ACA noted that the EPA proposal erroneously states that “all facilities in the source category currently have PM controls in place using existing baghouses, fabric filters, or cartridge filters.” The proposal also does not account for facilities that may need to install new controls. It is unclear whether EPA’s statement is intended to mean that each existing MCM-subject process vessel that will become subject to the metal HAP requirements is already controlled by a PM control device, or instead that each MCM-subject facility has at least one PM control device that it uses to control PM emissions from at least one of its process vessels. Because the rule applies to vessels, one or more facilities that have multiple vessels will likely need additional control devices, not all of which are necessarily in place.

Alternatives to Method 5 Compliance Testing 

When coatings are made, the addition of dry solids to MCM-subject process vessels tends to be short in

duration and often occurs infrequently, representing only a fraction of the time required to conduct Method 5 test runs. The proposed rule correctly specifies that the metal HAP emission limits apply to MCM-subject process vessels only “during the addition of dry pigments and solids that contain material containing metal HAP” (see proposal at 40 C.F.R. §§ 63.8005(a)(1)(iii) and Table 1, Item 2.c.). Moreover, facilities are required to conduct a compliance demonstration under “normal operation,” consisting of at least three Method 5 test runs of the corresponding PM control device (see proposal at 40 C.F.R. § 63.8005(i)(1)).

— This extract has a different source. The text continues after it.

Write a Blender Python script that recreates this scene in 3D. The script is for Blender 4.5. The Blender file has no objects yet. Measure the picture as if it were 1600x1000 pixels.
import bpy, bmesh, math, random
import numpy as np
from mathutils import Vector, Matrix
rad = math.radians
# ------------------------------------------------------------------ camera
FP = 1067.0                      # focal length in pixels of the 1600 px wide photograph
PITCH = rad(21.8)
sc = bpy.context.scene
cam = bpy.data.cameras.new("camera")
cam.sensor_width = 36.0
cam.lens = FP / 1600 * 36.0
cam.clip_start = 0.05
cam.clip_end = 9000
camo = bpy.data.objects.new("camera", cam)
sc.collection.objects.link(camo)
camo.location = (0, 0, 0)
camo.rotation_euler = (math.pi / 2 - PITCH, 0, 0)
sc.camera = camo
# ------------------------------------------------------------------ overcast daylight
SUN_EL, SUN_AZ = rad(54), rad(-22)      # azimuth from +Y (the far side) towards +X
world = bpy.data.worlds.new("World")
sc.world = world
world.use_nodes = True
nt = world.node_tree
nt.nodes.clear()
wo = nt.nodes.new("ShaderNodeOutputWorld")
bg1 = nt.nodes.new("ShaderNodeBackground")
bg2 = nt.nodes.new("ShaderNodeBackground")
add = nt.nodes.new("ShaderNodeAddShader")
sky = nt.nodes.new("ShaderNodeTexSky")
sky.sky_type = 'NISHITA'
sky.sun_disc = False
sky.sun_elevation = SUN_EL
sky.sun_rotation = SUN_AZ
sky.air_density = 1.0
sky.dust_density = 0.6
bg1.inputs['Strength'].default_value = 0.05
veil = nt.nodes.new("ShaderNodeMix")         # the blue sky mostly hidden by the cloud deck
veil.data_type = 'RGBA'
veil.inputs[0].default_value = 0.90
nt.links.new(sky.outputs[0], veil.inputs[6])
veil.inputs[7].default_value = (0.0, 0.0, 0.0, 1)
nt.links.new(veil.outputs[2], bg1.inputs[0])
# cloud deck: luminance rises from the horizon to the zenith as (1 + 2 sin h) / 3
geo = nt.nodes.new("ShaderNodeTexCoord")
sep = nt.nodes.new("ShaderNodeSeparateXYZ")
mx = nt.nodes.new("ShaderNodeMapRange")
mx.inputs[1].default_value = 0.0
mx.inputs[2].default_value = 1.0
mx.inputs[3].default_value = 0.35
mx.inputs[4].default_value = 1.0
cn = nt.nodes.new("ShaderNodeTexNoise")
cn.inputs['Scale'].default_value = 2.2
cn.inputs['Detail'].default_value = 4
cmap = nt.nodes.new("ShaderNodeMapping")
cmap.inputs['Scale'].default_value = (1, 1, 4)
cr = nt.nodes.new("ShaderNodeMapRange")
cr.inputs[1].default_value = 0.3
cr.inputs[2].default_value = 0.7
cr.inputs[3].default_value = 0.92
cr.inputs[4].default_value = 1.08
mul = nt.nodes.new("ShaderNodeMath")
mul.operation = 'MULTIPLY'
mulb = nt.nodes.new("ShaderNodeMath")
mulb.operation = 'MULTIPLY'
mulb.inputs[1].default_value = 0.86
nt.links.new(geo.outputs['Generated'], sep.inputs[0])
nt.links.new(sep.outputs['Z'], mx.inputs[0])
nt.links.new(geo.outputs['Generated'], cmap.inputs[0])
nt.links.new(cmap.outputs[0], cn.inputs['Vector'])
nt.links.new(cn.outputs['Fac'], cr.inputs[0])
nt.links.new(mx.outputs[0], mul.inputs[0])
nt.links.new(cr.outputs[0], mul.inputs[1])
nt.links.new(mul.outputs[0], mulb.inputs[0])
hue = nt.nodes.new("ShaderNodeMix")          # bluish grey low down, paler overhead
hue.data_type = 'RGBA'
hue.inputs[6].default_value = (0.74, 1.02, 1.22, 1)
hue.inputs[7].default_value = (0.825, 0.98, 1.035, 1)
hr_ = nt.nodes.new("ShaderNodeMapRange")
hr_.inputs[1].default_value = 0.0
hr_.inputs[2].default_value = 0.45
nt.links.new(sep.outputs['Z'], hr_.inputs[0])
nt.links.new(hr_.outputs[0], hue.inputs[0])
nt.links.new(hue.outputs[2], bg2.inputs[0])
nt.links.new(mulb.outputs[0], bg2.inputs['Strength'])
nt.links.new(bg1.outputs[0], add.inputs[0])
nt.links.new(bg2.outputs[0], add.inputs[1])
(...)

In practice, Method 5 test runs usually require an hour or more, whereas the addition of dry solids to an MCM-subject vessel typically occurs over a much shorter duration period. For example, under normal operation, the addition of solids from bags or sacks into some vessels occurs in no more than 10 or 15 minutes for each batch. It also might be a matter of days, or even months, before another batch is made involving the addition of dry solid metal HAP. For such vessels, only one of the three Method 5 test runs might reasonably occur while dry solids are being added to the vessel, and with that solids addition possibly spanning only part of the duration of the single-test run.

In its comments, ACA underscored that Method 5 testing is not feasible for vessels that are infrequently or rarely subject to MCM. The MCM rule applies to vessels ≥ 250 gallons only during uses of the vessel that meet the rule’s applicability criteria at 40 C.F.R. § 63.7985(a). At some facilities, only a small number of batches (in some cases, no more than one or two batches in a year) are subject to MCM, and even fewer of these might involve the addition of metal HAP in dry solids. Notably, some facilities manufacture many different types of materials in the same vessel. Some of the manufactured materials might not be coatings, and/or some materials are coatings made without “processing, using, or producing a HAP.” Neither of those uses of a vessel are subject to MCM (see 40 C.F.R. §§ 63.7985(a)(2)–(3)). Overall, Method 5 testing is not feasible for PM control devices that service one or more vessels that are subject to the MCM rule and in dry metal HAP service for a small number of instances each year.

In addition, Method 5 testing is not feasible for vessels for which PM emissions are routed to a control device that operates only while the dry materials are being added to the vessel. As such, ACA encouraged U.S. EPA to modify the proposed rule by adding design evaluations as an option in lieu of Method 5 testing with specific suggestions outlined in its comments. ACA also stressed that the agency already authorizes design evaluations under some circumstances for the MCM rule’s organic HAP emission limits and authorizes design evaluations for particulate HAP in several related NESHAP rules.

Clarification for Inapplicability of Subpart SS

Finally, ACA sought official clarification from EPA that Subpart SS, which is referenced by the existing MCM rule, does not apply to PM control devices. To avoid any potential confusion, ACA asked EPA to specify in the rule’s subsection language that Subpart SS does not apply to the proposed requirements for metal HAP by adding qualifiers and proposed explicit clarifying verbiage.

ACA will continue to engage with EPA as it progresses through its amendment rulemaking process.